My first, real, experience with youth leadership was a Dragon Boat Festival at my school. The event, while celebrating the festival, highlighted harmful Asian stereotypes. I was a part of the committee that planned the event. My subsequent experience was this summer, when I got to help plan and research for a Building Communities of Trust documentary. The documentary would’ve highlighted youth-grassroots organizations and communities.

My first, major, lesson was learning how hard planning a project is. I only had experience planning a small event, where we didn’t have to worry about budgets or IRS guidelines or finding funding. I never quite grasped before, that there are so many different aspects that go into being a leader and so many different people. Dr. Feldman taught me: leadership is not a solo act, it’s a group effort; it takes a community. Reflecting, I saw how this applied to the Dragon Boat festival school event. Originally, the event was supposed to be bigger, but got canceled last minute, causing us to re-adapt. The only reason we were able to was because we had each other.

With Artistic Circles, I saw when a community of trust collapses. Unfortunately, the planned documentary fell through. One of the major organizations backed out, and when the youth leader involved with them tried to re-adapt, their community didn’t support them and they weren’t able to find another solution. Not only do you need a community, but you need a community who will support you whenever, even when you fail (yes when, because inevitably it will happen). You need a community who you trust, who you know, without a doubt, will have your back.

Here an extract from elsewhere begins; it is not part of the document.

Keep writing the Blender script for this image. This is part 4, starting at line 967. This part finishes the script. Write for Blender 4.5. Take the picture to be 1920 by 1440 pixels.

Additionally, the documentary falling through helped me to understand and cope with letting go, especially of something you’re passionate about. Sometimes there is no re-adapting, no fixing it. But, I learned from it. I learned things for the next project. Just because a project failed doesn’t necessarily mean any of us have failed as leaders.

This notion about failing at a project or an idea but not failing as a leader, was a lesson I learned from a dream proposal I created. After the documentary, Dr. Feldman asked me to create my dream social justice project. My dream project was a newsletter about diversity at my school that would be presented to the administration at school. The newsletter would be a collection of drawings, writings, poems and other art mediums created by students that would highlight how students are more just a race, or a sex, or a sexuality. I had the plan, I had a community of trust, however, outside factors affected what I could do, which caused me to shut down the project. While it was disappointing, the upside was that I learned how to make a project proposal. learned how to do a risk reward analysis, which is a list of all the rewards that could come from the project, and a list of all the risks. I also learned how to dictate roles and lay out boundaries for my community. And I learned strategies to protect myself and my project, like getting release forms from the student artists whose work might’ve been featured in the newsletter.

To end, bringing me back to my original point: youth leadership isn’t a straight road, it’s going to have turns. And that’s a good thing, because it is about what you learn along the journey.